Разумные люди, буржуазия и финансисты это понимали, мечтая о том, что претендент-отравитель, по крайней мере, сохранит мир. Споры вокруг янсенизма восстановили против сторонников иезуитов девять десятых членов парламента и половину священнослужителей. Высшая знать ненавидела побочных детей. Маркиза де Шеврёз и маркиза де Бовилье уже не было в живых; после указа от 2 августа Сен-Симон собрал вокруг герцога Орлеанского бол ьшую часть давних друзей герцога Бургундского. И наконец, молодежь, которую ужасала перспектива оказаться под властью правительства святош, инстинктивно тянулась к герцогу Орлеанскому.
Какая ирония! Даже доморощенные макиавелли, твердо верившие в злодеяния новоявленного Борджиа, считали, что подобный тип не остановится ни перед каким преступлением ради скипетра, и присоединялись к его сторонникам.
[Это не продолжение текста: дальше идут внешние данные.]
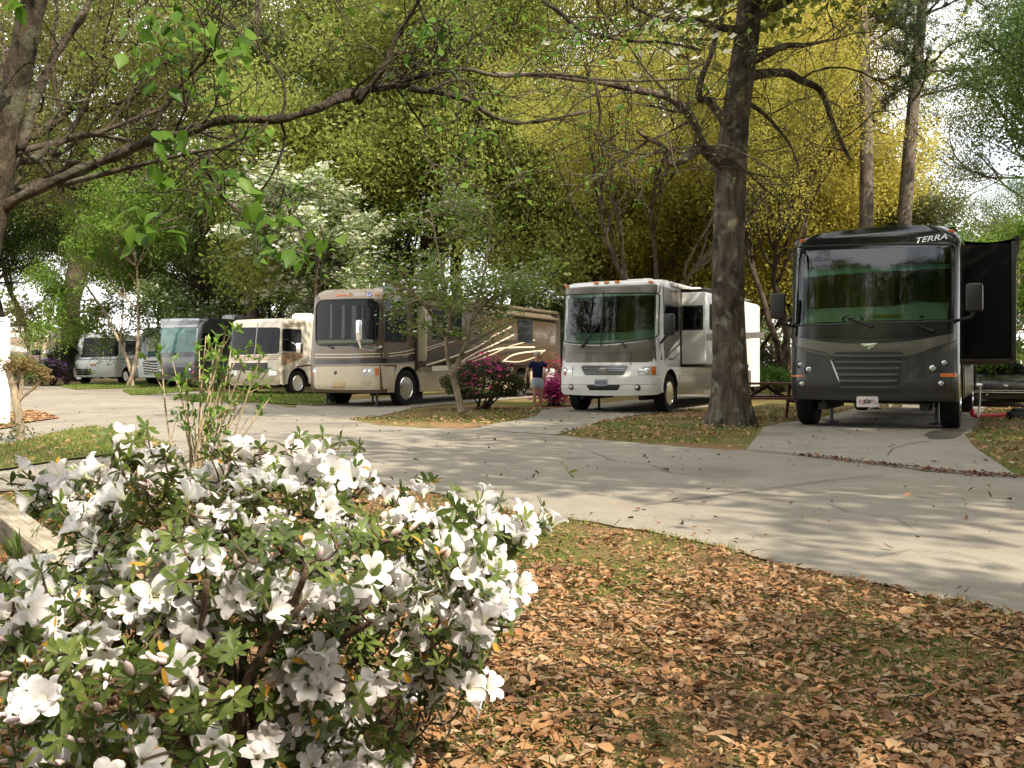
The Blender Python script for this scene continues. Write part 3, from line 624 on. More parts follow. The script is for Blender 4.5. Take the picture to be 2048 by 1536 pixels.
R3.text('plate_characters', mat('plate_navy', (.05,.055,.12), .5), 'MKP246', ((428,944),(508,918)), c2, eps=.07, parent=pl)
for p in ((205,200),(425,174),(504,168),(585,164),(842,168)): R3.fquad('marker_light', AMBER, [(p[0]-17,p[1]-9),(p[0]+17,p[1]-9),(p[0]+17,p[1]+9),(p[0]-17,p[1]+9)], r=.03, conv=c2, eps=.03)
R3.wiper((650,655),(545,525), c2); R3.wiper((320,655),(385,555), c2); R3.wiper((330,650),(440,500), c2)
R3.seat_and_wheel(zb+.3, .5); R3.dash(zb+.26, zb+.0, mat('dashboard_green_grey', (.45,.54,.38), .7))
# side: brown cab, window, swoosh, dark skirt
R3.spoly('cab_paint', brn, [(935,200),(1060,235),(1060,590),(1000,660),(945,770),(938,600)], conv=c2, eps=.006)
R3.swindow([(948,358),(1042,362),(1042,535),(948,530)], conv=c2)
R3.spoly('skirt_paint', brn, [(1040,965),(1060,870),(1320,850),(1600,836),(1600,960),(1320,1018),(1040,1020)], conv=c2, eps=.006)
R3.sline('swoosh', brn, [(1055,640),(1000,690),(960,740)], .05, conv=c2); R3.sline('swoosh', brn, [(1060,700),(1010,750),(970,748)], .03, conv=c2)
mb = MB(); z = R3.side(1340, 650)[1]; mb.box(R3.hw+.12, R3.hw+.38, .15, .30, z-.28, z+.22, None, .06); mb.tube([(R3.hw+.2,.22,z-.26),(R3.hw+.05,.3,z-.42),(R3.hw-.05,.45,z-.45)], .03, 8); mb.build('mirror', BLACKTRIM, R3.root, 40)
ys, _ = R3.side(*c2((1066,600))); o_, d_ = R3.ray(*c2((1253,520))); xo = (o_+d_*((ys-o_.y)/d_.y)).x
def sf(R, p, y): o, d = R.ray(*p); q = o+d*((y-o.y)/d.y); return q.x, q.z
z1 = sf(R3, c2((1160,243)), ys)[1]; z0 = sf(R3, c2((1160,790)), ys)[1]
sl = R3.box('slide_out', WHITEPAINT, R3.hw-.1, xo, ys, ys+4.6, z0, z1, .03)
R3.box('slide_trim', BLACKTRIM, R3.hw-.09, R3.hw+.03, ys-.03, ys+4.65, z0-.06, z1+.06, .01, sl); R3.box('slide_floor', BLACKTRIM, R3.hw, xo-.03, ys+.03, ys+4.5, z0-.07, z0+.02, .01, sl)
a = sf(R3, c2((1084,352)), ys); b = sf(R3, c2((1232,524)), ys); xa, xb = a[0], b[0]; za, zb_ = b[1], a[1]
fr = R3.box('window', BLACKTRIM, xa-.02, xb+.02, ys-.012, ys+.02, za-.02, zb_+.02, .05, sl); R3.box('pane', DARKGLASS, xa+.015, xb-.015, ys-.018, ys, za+.015, zb_-.015, .04, fr)
R3.swindow([(1288,365),(1420,368),(1420,520),(1288,520)], off=xo-R3.hw, conv=c2)
mb = MB(); mb.grid([[(R3.hw+(xo+.03-R3.hw)*i/6, ys+4.6*j, z1+.10-.03*math.sin(PI*i/6)) for i in range(7)] for j in (0,1)]); mb.tube([(R3.hw+.03,1.1,R3.H-.1),(R3.hw+.03,8.5,R3.H-.1)], .05, 8); mb.build('awning', mat('awning_cream', (.55,.52,.46), .8), R3.root)
R3.spoly('slide_paint', brn, [(1262,560),(1700,545),(1700,590),(1262,612)], off=xo-R3.hw, conv=c2, eps=.006)
R3.swindow([(1545,440),(1580,444),(1580,560),(1545,560)], conv=c2)
for sd in (-1,1):
    for y in (1.10,7.2): R3.wheel(sd, y, r=.46)
R3.under(); R3.jacks((1.7,8.0)); R3.roof_unit('air_conditioner', WHITEPAINT, 2.2, .0, .9, .75, .18); R3.roof_unit('air_conditioner', WHITEPAINT, 6.5)

# ---------------------------------------------------------------- the tan and bronze motorhome
def c3(p): return (600+p[0]*.26367, 540+p[1]*.26367)
R2 = RV('motorhome', 'tan and bronze motorhome with dark swooping stripes and a black roof dome', GRP, 626, 773, 580, 28, 11.3,
        [(.35,.06),(.55,.0),(1.3,.0),(1.6,.03),(2.3,.10),(2.8,.13),(3.05,.18),(3.2,.28)], bulge=.16, rc=.22, skirt=.38)
gold = mat('bronze_paint', (.098,.064,.037), .28, .35, .5, .6, .07, 2); beige = mat('beige_paint', (.47,.40,.28), .3, .1, .5, .5, .04, 2); dkb = mat('espresso_stripe', (.02,.014,.011), .25, 0, .5, .5); cream = mat('cream_stripe', (.66,.58,.45), .35)
R2.shell([gold], [(1.35,.48,.60),(8.2,.48,.60)], .6)
zs_ = R2.side(790,732)[1]
R2.fquad('brow_cap', mat('pale_gold_paint', (.24,.178,.105), .28, .3, .5, .6), [(160,158),(655,142),(660,222),(150,226)], r=.05, conv=c3, eps=.004)
R2.fquad('windshield', DARKGLASS, [(128,232),(628,220),(600,556),(118,568)], r=.26, conv=c3, eps=.008, sag=.03, r2=.2)
R2.seal([(128,232),(628,220),(600,556),(118,568)], .26, c3, sag=.03, r2=.2, rad=.02)
R2.fquad('dashboard_strip', mat('dash_green_dark', (.09,.11,.06), .6), [(128,534),(560,526),(560,552),(128,560)], r=.02, conv=c3, eps=.011)
cu_ = mat('windshield_streak', (.026,.03,.03), .3)  # upright pale streaks laid over the dark glass
for k, xx in enumerate((232,320,395,402,470)): R2.fquad('glass_streak', cu_, [(xx,262+k*3),(xx+(14,22,9,26,12)[k],262+k*3),(xx+(12,20,9,22,12)[k],520),(xx-4,520)], r=.01, conv=c3, eps=.0105)
for i, w in ((640,.022),(662,.02)): R2.fline('pinstripe', cream, [(112,i),(350,i),(640,i-6)], w, conv=c3, eps=.008)
R2.fline('nose_stripe', dkb, [(108,698),(350,696),(650,690)], .14, conv=c3, eps=.008); R2.fline('pinstripe', mat('grey_stripe', (.26,.23,.20), .4), [(108,722),(350,720),(650,714)], .045, conv=c3, eps=.009)
R2.fquad('lower_nose', beige, [(104,734),(652,726),(660,905),(112,900)], r=.04, conv=c3, eps=.007, sag=.02)
R2.patch('hatch_seam', mat('seam_brown', (.14,.11,.075), .6), *(lambda q: (q, [(x+.012,z) for x,z in q]))([R2.f(*c3(p)) for p in ((424,724),(422,760),(402,800),(392,900))][::1]), nz=1, eps=.012) if False else None
for q, amb in (([(474,744),(606,744),(604,802),(468,798)], [(566,746),(603,746),(602,800),(572,800)]), ([(100,756),(128,756),(128,800),(104,800)], [(100,758),(112,758),(112,798),(104,798)])):
    h = R2.fquad('headlight', LENS, q, r=.02, conv=c3, eps=.014); R2.fquad('turn_signal', AMBER, amb, r=.01, conv=c3, eps=.02, parent=h)
    for dx in (18,52) if q[0][0] > 300 else (14,): R2.disc('lamp_bowl', CHROME, (q[0][0]+dx, 771), .06, c3, .018, h)
R2.disc('badge', dkb, (270,778), .055, c3, .014)
R2.fquad('license_plate', mat('plate_gold', (.42,.30,.15), .35, .3), [(250,850),(338,850),(338,894),(250,894)], r=.012, conv=c3, eps=.02)
for p in ((470,862),(540,862)): pass
R2.fquad('fog_recess', mat('recess_tan', (.36,.30,.21), .5), [(460,842),(552,842),(540,880),(472,880)], r=.05, conv=c3, eps=.010)
for p in ((290,192),(328,190),(380,190),(585,186)): R2.fquad('marker_light', AMBER, [(p[0]-16,p[1]-6),(p[0]+16,p[1]-6),(p[0]+16,p[1]+6),(p[0]-16,p[1]+6)], r=.015, conv=c3, eps=.02)
lg = R2.fquad('roof_sticker', mat('sticker_blue', (.03,.05,.30), .5), [(510,168),(546,168),(546,200),(510,200)], r=.02, conv=c3, eps=.012); R2.text('sticker_letter', mat('white_vinyl'), 'm', ((514,174),(542,196)), c3, eps=.018, parent=lg)
R2.fquad('faded_lettering', mat('pale_lilac_strip', (.46,.40,.38), .5), [(412,174),(500,172),(500,196),(412,198)], r=.02, conv=c3, eps=.010)
R2.wiper((440,582),(330,556), c3); R2.wiper((250,590),(180,566), c3)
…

Все это более чем красноречиво доказывало, что регентство Филиппа было необходимостью — этот опустившийся принц, с которым не разговаривал ни один придворный, воплощал все надежды знати, магистров, банкиров, философов, суровых янсенистов и легкомысленных вертопрахов.
Главный штаб «заговорщиков» представлял собой этой осенью забавное зрелище. Они собирались не в Пале-Рояль, где герцогиня Орлеанская шпионила за своим мужем в пользу герцога Менского, а в роскошных залах дворца, принадлежавшего шурину Виллара.
Надменный, добродетельный, легко увлекающийся Сен-Симон пытался заручиться поддержкой пэров Франции, которую те обещали герцогу Бургундскому. Король сплетен Канийак слушал его с едва заметной улыбкой на тонком лице. Герцог де Ноай, брат янсенистского архиепископа Парижа и племянник самой мадам де Ментенон, никак не мог оправиться после того, как впал в немилость, предложив любовницу Филиппу V. Этот талантливый, нетерпеливый человек, ловкий придворный, блестящий военачальник и дипломат, видел себя главой правительства.